MP3 Encoder Help Guides and reference for converting audio files to MP3 on macOS
Help topics Importing Raw Audio

Importing Raw or Headerless Audio

When an audio file's format header is missing, MP3 Encoder asks for the parameters it needs and imports the file anyway.

Why this exists

Most audio files start with a header that tells programs how to decode the samples that follow: sample rate, bit depth, channel count, byte order, sign convention. When that header is missing or stripped, the audio data on disk is still intact but programs refuse to open the file because they have no way to interpret the bytes. MP3 Encoder would normally have to skip such a file. Instead, it puts up the Raw Audio Import sheet, asks you to supply the parameters by hand, and imports the file once you confirm.

The most common case in the wild is a Sound Designer II (.sd2) file whose resource fork has been stripped. Sound Designer II is an old Mac audio format that splits the file across two parts: the audio samples live in the data fork and the format description (sample rate, bit depth, channel count) lives in the resource fork. Resource forks are a Mac-only concept and they don't survive a trip through most modern channels: email attachments, cloud storage, ZIP files made on a non-Mac, or any non-HFS filesystem all silently strip them. The audio is intact; the format header is gone. When MP3 Encoder spots SD2 files in this state, the Raw Audio Import sheet is what comes up.

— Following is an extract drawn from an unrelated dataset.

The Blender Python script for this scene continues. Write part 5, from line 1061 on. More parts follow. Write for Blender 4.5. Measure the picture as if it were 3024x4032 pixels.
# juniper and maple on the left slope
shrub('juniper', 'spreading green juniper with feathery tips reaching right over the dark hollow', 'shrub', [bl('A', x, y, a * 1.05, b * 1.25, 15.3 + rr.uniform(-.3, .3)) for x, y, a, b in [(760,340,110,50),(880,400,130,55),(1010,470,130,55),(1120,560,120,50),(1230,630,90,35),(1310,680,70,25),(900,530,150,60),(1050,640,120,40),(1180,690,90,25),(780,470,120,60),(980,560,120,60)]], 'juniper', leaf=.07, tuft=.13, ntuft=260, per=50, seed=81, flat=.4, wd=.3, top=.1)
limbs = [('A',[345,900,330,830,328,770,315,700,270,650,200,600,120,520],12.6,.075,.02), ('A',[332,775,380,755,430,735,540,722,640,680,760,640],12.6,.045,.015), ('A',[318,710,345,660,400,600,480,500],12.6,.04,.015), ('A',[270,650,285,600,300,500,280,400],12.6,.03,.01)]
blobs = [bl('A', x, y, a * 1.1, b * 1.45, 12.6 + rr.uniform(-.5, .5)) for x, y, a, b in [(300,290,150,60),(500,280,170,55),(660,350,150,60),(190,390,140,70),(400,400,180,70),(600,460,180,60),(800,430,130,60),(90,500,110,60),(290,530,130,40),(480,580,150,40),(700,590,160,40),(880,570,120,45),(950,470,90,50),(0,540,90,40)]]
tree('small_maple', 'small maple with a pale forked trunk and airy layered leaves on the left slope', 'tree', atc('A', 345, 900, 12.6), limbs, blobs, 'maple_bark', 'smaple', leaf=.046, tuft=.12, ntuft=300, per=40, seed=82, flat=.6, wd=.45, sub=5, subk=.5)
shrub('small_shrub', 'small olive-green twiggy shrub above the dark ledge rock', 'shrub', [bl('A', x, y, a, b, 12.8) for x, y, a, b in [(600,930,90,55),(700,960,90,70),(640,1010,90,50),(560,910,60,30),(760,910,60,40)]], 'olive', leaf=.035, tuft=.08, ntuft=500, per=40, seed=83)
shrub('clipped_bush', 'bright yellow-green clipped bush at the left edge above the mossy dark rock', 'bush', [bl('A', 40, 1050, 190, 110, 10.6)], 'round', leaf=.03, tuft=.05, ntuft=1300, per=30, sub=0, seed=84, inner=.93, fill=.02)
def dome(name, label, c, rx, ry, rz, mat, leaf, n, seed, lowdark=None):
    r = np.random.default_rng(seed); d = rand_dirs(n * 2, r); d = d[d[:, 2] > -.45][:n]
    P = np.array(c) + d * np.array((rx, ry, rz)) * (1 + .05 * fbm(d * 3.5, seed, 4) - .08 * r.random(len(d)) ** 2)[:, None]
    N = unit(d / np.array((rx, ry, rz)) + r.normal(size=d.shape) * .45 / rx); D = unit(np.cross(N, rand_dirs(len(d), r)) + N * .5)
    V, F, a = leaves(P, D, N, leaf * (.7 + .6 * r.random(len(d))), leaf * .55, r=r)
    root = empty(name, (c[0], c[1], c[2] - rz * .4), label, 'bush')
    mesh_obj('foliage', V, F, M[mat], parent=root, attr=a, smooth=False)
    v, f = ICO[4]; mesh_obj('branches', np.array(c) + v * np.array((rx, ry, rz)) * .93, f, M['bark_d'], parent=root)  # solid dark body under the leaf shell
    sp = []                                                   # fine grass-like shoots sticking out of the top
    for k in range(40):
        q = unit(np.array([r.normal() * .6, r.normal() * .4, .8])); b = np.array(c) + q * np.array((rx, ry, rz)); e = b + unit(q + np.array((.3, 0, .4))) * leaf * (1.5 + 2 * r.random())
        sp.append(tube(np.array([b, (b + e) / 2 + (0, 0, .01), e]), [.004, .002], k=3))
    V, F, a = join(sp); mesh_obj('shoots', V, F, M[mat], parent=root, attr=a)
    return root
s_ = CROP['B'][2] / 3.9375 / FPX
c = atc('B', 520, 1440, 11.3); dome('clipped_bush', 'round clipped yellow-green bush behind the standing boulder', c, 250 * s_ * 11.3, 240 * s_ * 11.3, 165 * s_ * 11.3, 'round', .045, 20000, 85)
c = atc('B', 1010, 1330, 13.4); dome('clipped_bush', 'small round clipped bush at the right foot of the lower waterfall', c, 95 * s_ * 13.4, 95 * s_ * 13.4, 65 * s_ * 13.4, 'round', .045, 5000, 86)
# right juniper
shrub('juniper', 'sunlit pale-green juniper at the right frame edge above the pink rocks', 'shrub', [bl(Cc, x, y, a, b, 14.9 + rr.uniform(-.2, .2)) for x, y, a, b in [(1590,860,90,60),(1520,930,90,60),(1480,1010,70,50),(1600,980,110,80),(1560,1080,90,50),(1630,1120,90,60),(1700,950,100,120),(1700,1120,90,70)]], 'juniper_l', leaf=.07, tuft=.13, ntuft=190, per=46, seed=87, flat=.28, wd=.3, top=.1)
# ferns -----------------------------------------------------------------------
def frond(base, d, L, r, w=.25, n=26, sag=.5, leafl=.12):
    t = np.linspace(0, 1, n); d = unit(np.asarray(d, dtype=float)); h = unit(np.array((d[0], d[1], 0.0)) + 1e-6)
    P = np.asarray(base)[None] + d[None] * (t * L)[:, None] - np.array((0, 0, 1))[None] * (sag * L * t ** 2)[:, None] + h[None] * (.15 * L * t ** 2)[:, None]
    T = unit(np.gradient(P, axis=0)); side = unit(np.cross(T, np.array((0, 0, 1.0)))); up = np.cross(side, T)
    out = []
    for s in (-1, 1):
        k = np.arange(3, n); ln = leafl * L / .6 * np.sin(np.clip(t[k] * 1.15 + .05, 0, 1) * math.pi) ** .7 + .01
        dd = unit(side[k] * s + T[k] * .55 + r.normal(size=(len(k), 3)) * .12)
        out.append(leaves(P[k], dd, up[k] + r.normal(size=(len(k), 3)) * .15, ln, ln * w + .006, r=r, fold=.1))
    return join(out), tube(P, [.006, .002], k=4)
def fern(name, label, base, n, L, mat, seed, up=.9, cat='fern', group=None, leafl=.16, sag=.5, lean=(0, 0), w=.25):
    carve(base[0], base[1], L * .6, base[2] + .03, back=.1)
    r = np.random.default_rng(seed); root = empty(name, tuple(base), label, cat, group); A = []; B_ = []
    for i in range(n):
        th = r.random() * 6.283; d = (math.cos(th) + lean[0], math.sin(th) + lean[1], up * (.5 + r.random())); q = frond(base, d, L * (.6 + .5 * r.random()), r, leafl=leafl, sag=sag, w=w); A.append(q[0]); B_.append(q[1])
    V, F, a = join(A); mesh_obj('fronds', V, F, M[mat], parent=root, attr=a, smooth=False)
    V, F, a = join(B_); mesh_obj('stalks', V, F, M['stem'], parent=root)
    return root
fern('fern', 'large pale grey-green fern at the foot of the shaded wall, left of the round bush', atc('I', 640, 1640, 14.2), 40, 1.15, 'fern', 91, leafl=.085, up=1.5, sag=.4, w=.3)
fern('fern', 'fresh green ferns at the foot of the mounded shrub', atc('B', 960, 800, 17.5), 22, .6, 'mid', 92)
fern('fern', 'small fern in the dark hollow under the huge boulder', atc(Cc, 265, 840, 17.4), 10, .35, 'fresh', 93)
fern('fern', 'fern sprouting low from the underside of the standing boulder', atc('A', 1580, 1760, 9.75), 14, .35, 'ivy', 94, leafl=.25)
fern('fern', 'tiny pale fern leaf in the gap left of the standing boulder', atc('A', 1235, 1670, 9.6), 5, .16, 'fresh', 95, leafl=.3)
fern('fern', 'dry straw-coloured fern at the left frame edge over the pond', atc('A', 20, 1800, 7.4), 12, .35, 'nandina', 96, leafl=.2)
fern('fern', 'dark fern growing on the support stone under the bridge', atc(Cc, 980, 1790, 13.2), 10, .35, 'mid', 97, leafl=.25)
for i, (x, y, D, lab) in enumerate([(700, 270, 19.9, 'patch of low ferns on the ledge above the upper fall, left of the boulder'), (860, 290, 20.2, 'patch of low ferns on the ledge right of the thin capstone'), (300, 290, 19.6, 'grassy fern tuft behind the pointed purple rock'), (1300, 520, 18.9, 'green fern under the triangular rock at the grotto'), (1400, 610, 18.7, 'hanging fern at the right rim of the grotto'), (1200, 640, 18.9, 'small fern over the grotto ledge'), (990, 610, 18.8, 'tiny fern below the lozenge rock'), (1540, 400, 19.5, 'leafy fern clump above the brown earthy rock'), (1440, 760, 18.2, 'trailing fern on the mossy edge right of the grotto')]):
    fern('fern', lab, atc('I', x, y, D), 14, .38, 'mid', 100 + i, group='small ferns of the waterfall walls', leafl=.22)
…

MP3 Encoder also recognizes generic raw PCM dumps by extension. Drop a .raw or .pcm file and the same sheet appears. SD2 captures use big-endian signed integers (the format's fixed convention) so the sheet hides the byte-order and sign controls; generic raw drops show the full set, since those files can use either endianness and either sign convention.

The Raw Audio Import sheet

MP3 Encoder Raw Audio Import sheet, showing sample rate, bit depth, and channels popups, and a list of two raw-audio files needing import

If MP3 Encoder finds several files in the same drop with the same apparent shape, they're grouped into a single section and one set of pulldowns applies to all of them. Files that the heuristic disagrees about get their own section.

The controls

Sample rate - The original recording rate. The pulldown ranges from 8 kHz up to 96 kHz, covering the common rates: 8, 11.025, 16, 22.05, 32, 44.1, 48, 88.2, and 96 kHz. If playback comes out faster or slower than expected, try again with a different sample rate selected.
Bit depth - 8-bit, 16-bit, or 24-bit. MP3 Encoder pre-fills this by analyzing the audio data: it samples each frame's bytes and compares their relative magnitudes, since 8-bit data lives in a single byte and 16-/24-bit data spreads its energy across more bytes. The auto-detection is reliable on real recordings; trust it unless playback is obviously wrong.
Channels - Mono or Stereo. Pre-filled by another heuristic that compares the energy in odd and even bytes. If a stereo file is mostly center-panned, the heuristic can mistake it for mono - preview the file before encoding to confirm.
Endianness (generic raw drops only) - Big-endian or little-endian. Determines which byte of a multi-byte sample carries the high-order bits. Most modern raw PCM dumps are little-endian (the WAV-data convention), so the default is Little-endian. If a file plays back as a steady wash of static or radically wrong levels, flip this and listen again. Wrong endianness on 16-/24-bit data sounds dramatically broken, not just slightly off. Hidden for SD2 files, which are always big-endian.
Sign (generic raw drops only) - Signed or unsigned. 8-bit raw PCM is conventionally unsigned (sample values 0–255 with silence at 128); 16-bit and higher are conventionally signed (silence at 0). The default is Signed. If 8-bit playback comes out crackly or clipped, try Unsigned. Hidden for SD2 files, which are always signed.

Per-file overrides

Each row inside a section lists the file name and its duration. The gear button on the right lets you split that single file out into its own section if you need to apply different parameters to it than to the rest of the group. This is useful when one file in a batch has a different sample rate or channel count from the others.

Confirming the import

Click Import to accept the parameters and queue the files for encoding. MP3 Encoder wraps each accepted file on the fly into a temporary AIFF and feeds that AIFF into the normal encoding pipeline. The wrapped temp files are cleaned up automatically once encoding completes. Click Cancel to drop the raw files from the import; nothing is added to the queue.

Limitations

  • 32-bit integer and floating-point PCM are not yet supported by the wrapper.